Epiphany 31 December 2023

Epiphany 31 December 2023

In praise of an empty cup.

It took quite a time for the three kings to get to the Holy Family, so the image that you may have seen on your christmass cards with them visiting a squawking infant in the manger, is not entirely accurate, although it is rather cute. We are blessed to have a window in our Lady Chapel of this encounter.

Heaps is going on in the window and it’s well worth a look and a contemplate. We are fortunate to be able to leave Christchurch open for reflection and private prayer from 8 am to 4 pm and anyone and everyone is welcome to pop in. Plenty we know about and there are plenty that we will never know about.

In the window, the Magi who has the gold looks straight out at us. The gold is in the shape of an orb which is a spherical symbol given to a new monarch. It usually has a cross on the top.

The second king has the frankincense. It is in a nifty looking container. He is looking to the right of the window presumably to Mary, Jesus and Joseph although they are not visible. Our imaginations are left to run amuck as to where these kings actually are and who they are with. Both the king with the gold and the king with the sweet incense are standing.

That just leaves the guy with the myrrh which was  a substance that was used to anoint corpses. Now just as the gold tells us that Jesus is a king and the frankincense tells us that Jesus is God, so too the myrrh foreshadows an early and grizzly death. The magi with the myrrh is also looking to the right of the window, again we presume he is gazing at the Holy Family.

There are many things that make each of these gentlemen unique. Where each is looking, whether they have a beard, the way that they are dressed. There are a few things that sets the guy with the myrrh apart from his buddies and I hope that a picture of him may appear in the pew sheet today.

For one thing, he is the only one that is kneeling. He has adopted the posture of humility and respect. Perhaps he’s aware of who it is before him. He might be aware of his own inadequacy, maybe even some of his own naughtiness.

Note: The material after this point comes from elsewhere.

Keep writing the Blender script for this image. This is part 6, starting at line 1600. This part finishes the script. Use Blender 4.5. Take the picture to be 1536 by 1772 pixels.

Our friend is holding a cup and it looks a lot like a chalice. My money is on the theory that the artist understood that at the eucharist the blessed wine in the chalice becomes Our Lords blood in some special lovely way that we can never understand but do need; hence the symbolism of the chalice /myrrh foreshadowing a rather mucky death.

At one level, each of these gentlemen are a bit like us.

There are days when we worship the King all glorious above and we realise who it is that exercises the most potent authority of authentic and undying love over us.

There are days when we worship God and it is marvellous and exuberant. We glimpse or rather sense ‘That other dimension’. The heavenly perspective. These moments are usually unplanned and very fleeting, but sometimes just sometimes, the God of surprises allows us a fleeting peek.

But there are times too when we are like the man who brings the myrrh. We come on our knees, physical or metaphorical. Our hearts are gashed, our lives have unravelled and the thing that that is  front and centre of our hearts is very confronting and difficult.

And I want to say in the most reassuring, pastoral, Fr. David way that I can, if this is you today, then it is OK. Those that argue that you have to be exuberant and joyful 110% of the time and to be down cast is a sin, have it quite wrong. Our Lord wept and bled just as much as he laughed and danced and ate and drank.

All He asks is that we be authentic in what we offer. It’s not that hard.

Like the gent in the window, sometimes we hold up the chalice of our heart and all we have is some swishy dregs that to us seem mightily unworthy and inappropriate. And if for you  today there is just some skanky residue… then offer it with much gusto and know that God accepts it, treasures it, sanctifies and makes it holy. You wouldn’t be the first and you won’t be the last.

One more thing. With the other two kings it is easy to see the gold and the frankincense. However, with the gentleman on his knees we assume that the guy on his knees actually has something in the chalice he is holding. But… we cannot see into the cup. What if … what if… his cup is actually empty and no-one else knows this is the case? Not his 2 buddies and certainly not us who are looking in on this scene. Yep, maybe there is nothing at all in his cup and he is really on his knees because he is asking for his cup to be filled. Wouldn’t that speak so very reassuringly to those times when we come empty and no-one else knows? And who are those around us today that have empty cups?